Monday, October 3, 2011

As Time With Turkle Comes To An End

In the last chapters of Alone Together, Turkle continues the conversation about our relationship to teachnology in an interesting way, as she transitions away from criticism of robots, and towards criticism of media technologies. In this turn, Turkle interestingly relates the two together in that machines that we tended to also tended to us, in that the more people took care of the robots, the more that they felt like the robot filled a void in their lives. In a similar way, Turkle talks about social media as something that we are forced to “take care” of, and that in taking care of it, it seems to take care of us.

“Taking Care” of our technology

Turkle starts with talking about how our media becomes something that we have to “tend” in a similar way to how we would tend to a pet, except that tending the Net means tending our very identites. There are several stories from adolescents about how they have to manage their profiles in order to seem a certain way, and how the adolescents have to learn to negotiate stressful decisions about what to post on their pages. This type of personality management is, in Turkle’s opinion, overwhelming. This also goes for not only web media in terms of text messaging, where the constancy of being available to be messaged further forces us to “tend” the media. To some extent this was a comment that applied to radio, television, and the ubiquity of the mobile phone, but Turkle points out how it isn’t so much how the technology has changed, but how the social regulations have changed with the technology. Whether someone is in a meeting, or in a conversation, or what have you, the prevalence of texting has forced an expectation that the recipient will answer quickly.

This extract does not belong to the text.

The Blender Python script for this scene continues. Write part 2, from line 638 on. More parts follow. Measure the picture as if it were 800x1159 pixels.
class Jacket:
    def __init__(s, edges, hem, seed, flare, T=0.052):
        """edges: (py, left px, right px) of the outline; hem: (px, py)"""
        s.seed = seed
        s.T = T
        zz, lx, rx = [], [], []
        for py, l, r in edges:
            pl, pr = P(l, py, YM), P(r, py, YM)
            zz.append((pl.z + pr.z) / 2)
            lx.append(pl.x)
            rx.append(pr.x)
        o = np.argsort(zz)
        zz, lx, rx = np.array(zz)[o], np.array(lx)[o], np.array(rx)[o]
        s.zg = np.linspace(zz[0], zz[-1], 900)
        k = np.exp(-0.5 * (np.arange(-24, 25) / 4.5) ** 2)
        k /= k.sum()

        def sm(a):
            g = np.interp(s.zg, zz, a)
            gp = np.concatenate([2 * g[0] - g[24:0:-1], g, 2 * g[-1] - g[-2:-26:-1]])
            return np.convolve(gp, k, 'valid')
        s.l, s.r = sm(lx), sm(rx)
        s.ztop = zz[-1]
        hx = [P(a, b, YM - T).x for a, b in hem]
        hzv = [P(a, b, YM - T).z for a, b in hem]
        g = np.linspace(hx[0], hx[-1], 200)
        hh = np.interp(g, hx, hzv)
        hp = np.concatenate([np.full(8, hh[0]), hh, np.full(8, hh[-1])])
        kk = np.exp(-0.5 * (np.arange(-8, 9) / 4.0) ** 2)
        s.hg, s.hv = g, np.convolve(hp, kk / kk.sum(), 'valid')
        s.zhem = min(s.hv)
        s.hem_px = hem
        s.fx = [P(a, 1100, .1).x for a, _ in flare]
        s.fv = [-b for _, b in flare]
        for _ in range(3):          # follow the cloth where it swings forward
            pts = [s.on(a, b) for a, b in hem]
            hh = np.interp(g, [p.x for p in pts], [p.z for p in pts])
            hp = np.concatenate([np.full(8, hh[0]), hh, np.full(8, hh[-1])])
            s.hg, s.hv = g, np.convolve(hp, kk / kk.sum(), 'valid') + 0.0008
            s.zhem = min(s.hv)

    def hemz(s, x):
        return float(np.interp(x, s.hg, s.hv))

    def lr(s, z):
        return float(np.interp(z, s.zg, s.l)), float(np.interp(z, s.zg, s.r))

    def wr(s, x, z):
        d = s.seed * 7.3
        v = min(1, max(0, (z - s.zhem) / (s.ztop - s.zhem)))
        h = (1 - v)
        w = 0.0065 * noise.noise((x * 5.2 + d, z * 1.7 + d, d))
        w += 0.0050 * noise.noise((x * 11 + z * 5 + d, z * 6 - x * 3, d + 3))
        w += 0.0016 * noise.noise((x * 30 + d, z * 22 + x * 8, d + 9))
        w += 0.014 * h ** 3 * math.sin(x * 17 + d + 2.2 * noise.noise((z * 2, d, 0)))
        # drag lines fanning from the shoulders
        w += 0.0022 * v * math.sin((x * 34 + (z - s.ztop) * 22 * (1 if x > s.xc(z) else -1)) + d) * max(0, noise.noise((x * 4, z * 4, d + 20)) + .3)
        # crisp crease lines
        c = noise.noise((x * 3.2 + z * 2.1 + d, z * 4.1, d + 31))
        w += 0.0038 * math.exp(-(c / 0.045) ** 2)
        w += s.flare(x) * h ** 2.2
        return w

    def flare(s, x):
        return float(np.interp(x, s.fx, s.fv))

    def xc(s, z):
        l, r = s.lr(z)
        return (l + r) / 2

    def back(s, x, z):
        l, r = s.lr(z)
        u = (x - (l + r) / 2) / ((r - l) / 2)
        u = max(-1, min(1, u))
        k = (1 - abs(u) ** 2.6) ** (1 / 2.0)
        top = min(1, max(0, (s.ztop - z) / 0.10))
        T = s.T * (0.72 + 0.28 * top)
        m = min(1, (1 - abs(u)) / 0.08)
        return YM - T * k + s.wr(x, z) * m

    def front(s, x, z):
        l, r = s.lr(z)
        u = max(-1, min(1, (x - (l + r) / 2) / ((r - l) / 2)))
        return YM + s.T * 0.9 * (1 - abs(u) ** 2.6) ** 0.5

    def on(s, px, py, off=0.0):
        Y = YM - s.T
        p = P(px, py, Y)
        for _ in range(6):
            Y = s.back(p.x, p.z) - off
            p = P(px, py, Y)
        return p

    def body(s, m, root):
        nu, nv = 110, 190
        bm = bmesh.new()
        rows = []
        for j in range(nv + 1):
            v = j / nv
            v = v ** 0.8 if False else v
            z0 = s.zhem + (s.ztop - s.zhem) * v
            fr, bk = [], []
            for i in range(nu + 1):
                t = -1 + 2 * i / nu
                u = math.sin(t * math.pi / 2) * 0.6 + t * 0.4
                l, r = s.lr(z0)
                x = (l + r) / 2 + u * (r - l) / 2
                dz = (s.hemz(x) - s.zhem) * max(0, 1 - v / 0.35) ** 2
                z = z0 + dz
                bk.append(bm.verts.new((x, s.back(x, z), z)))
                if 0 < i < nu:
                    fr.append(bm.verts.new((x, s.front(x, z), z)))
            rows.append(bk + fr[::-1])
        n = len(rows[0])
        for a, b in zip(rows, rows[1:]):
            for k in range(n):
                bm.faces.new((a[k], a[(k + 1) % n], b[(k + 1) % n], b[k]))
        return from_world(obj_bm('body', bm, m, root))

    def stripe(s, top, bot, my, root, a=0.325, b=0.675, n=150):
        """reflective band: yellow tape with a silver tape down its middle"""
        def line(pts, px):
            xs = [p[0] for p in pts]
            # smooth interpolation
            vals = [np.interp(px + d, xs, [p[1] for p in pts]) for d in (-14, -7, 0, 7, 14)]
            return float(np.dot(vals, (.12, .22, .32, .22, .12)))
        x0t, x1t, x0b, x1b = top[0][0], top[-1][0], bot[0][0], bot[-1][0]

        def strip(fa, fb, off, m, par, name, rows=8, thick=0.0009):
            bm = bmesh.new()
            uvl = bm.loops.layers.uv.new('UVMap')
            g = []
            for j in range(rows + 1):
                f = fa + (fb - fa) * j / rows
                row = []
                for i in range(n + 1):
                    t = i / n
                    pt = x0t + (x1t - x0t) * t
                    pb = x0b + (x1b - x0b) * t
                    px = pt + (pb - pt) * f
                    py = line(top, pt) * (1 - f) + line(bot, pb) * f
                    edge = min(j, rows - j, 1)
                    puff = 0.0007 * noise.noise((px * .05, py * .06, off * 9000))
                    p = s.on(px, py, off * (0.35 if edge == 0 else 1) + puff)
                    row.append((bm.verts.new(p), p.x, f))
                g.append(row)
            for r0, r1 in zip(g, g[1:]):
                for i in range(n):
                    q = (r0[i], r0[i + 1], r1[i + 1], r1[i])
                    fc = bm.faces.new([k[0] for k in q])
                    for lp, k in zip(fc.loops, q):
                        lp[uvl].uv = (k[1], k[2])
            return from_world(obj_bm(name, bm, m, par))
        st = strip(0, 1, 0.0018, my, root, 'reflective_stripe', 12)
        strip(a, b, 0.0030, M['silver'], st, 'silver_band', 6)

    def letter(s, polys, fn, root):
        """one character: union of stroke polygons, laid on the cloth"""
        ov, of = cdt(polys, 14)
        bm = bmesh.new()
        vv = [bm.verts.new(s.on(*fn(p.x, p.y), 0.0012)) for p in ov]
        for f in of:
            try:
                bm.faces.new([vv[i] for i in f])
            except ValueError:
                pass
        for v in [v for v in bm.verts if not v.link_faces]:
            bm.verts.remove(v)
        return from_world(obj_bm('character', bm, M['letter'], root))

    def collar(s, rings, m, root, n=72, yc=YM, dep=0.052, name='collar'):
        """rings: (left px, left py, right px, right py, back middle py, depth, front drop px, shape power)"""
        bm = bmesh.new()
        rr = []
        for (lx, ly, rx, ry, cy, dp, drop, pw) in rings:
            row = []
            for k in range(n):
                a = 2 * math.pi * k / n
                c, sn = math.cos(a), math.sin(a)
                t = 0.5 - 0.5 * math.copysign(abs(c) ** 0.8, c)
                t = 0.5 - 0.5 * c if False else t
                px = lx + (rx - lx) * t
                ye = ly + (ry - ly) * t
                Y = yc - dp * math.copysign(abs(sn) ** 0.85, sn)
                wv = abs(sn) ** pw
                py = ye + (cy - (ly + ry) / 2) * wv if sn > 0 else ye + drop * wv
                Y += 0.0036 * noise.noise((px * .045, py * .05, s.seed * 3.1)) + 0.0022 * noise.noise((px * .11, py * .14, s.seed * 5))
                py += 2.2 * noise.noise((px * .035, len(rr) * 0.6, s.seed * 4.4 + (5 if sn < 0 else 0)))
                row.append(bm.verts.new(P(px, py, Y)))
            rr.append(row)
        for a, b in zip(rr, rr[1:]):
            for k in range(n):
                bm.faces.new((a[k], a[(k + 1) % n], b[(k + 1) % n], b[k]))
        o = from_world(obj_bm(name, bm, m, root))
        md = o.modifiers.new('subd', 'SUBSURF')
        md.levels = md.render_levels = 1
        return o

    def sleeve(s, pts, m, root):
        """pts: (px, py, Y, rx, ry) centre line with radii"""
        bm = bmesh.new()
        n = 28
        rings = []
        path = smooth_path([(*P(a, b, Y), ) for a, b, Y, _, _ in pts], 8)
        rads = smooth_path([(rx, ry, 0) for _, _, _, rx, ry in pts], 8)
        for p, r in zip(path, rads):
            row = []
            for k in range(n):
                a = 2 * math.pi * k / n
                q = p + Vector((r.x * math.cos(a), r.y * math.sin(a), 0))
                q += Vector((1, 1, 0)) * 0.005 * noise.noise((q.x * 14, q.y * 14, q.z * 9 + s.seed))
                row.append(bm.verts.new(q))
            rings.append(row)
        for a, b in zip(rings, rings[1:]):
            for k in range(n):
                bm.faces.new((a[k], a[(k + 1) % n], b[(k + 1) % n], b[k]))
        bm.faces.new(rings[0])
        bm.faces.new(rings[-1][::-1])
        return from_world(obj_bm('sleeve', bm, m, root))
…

As Turkle further interrogates this connection to texting technology, she points to more stories of teens and the negative repercussions of connectivity. There are many stories about what teens expect out of their conversations, which attempt to limit the excessiveness of conversation by converting sound and expression into typed letters. There were interesting stories about how teens try to send the right message with their texts. Their image as the “in” crowd, or being sexually sophisticated come from their texts, texts that can be sent from other people, that can be copy pasted off the Net. Part of the worry here is back to a thread of worry about authenticity and identity. How do these young kids know if the person talking to them is really the one that thought up the text?

Identity Ambiguity

Stemming from this worry about online identity, Turkle highlights the way teens shrug off the harmful effects of connectivity. In terms of identity, there is some trouble to the way new users to technology don’t care if the people they talk to online are “real.” This means real in terms of being who they say they are, what they say they feel, or even (as we saw in the section about robots) if they’re actually real at all. Teens seem to shrug off the responsibility to care about who actually is on the other side of the screen, as they experience the malleable indetity politics from their own seat. For example one girl has a completely different identity on an Italian chat site, where she can speak more promiscuously and post more risqué pictures. Turkle then talks about a how some people see these alternate spaces for identity as completely free, while ignoring the fact that the users become emotionally invested in these identities. For Turkle, identity play in itself isn’t dangerous, but it is dangerous to think that there are no consequences or connections that are made when we play with identity.

Ambivalence to Privacy


Another element that Turkle finds particularly problematic is how privacy is treated by the social media faithful. Not only adolescents, but even major players in industry are finding fewer and fewer reasons to include features that enable the privacy of their users, and even then it’s almost as if it is a privilege, and not a right. Many seem to think that their privacy is just something taken for granted, or that there will be an acceptance for inappropriate material that surfaces later in their lives. In the end these new users not only know that their posts are read, but expect that their posts will be read. Some even go so far as to claim that this loss of privacy is a good thing, as “we shouldn’t have anything to hide.” But in the end the breakdown of attention to privacy brings up important questions about our relationship to our words. If our Facebook walls are going to be up forever, then what should we be writing about? Should we be thinking about the way a wall post today will change the future 20 years down the line? In the end, Turkle has few answers, other than to point to our ability to be alone with ourselves, to disconnect on occasion. But these references to Thoreau speak poorly to a generation raised on Pokémon, so that while this message might work to persuade those that are already critical, it seems inconsiderate of how to speak to the actual mass of networked users. 



Questions: 
1. This book uses a multitude of interviews with adolescents, but uses those interviews to reference cultural emblems (Cyrano for example) that have little connection with these groups. Understanding that this is an academic text aimed primarily at the field of media scholarship, how does this book serve more to reinforce the mindset of anxious parents than to change the mindset of adolescents?
2. Turkle describes a dismal future for those that "grow up tethered," in what ways is this future a different argument than one's we have heard before against media, and in what ways is it another generalized concern for a younger generation that we do not have the tools to evaluate?
3. In what ways does Turkle's status as a psychoanalyst come to bear on the book in both fruitful and problematic ways?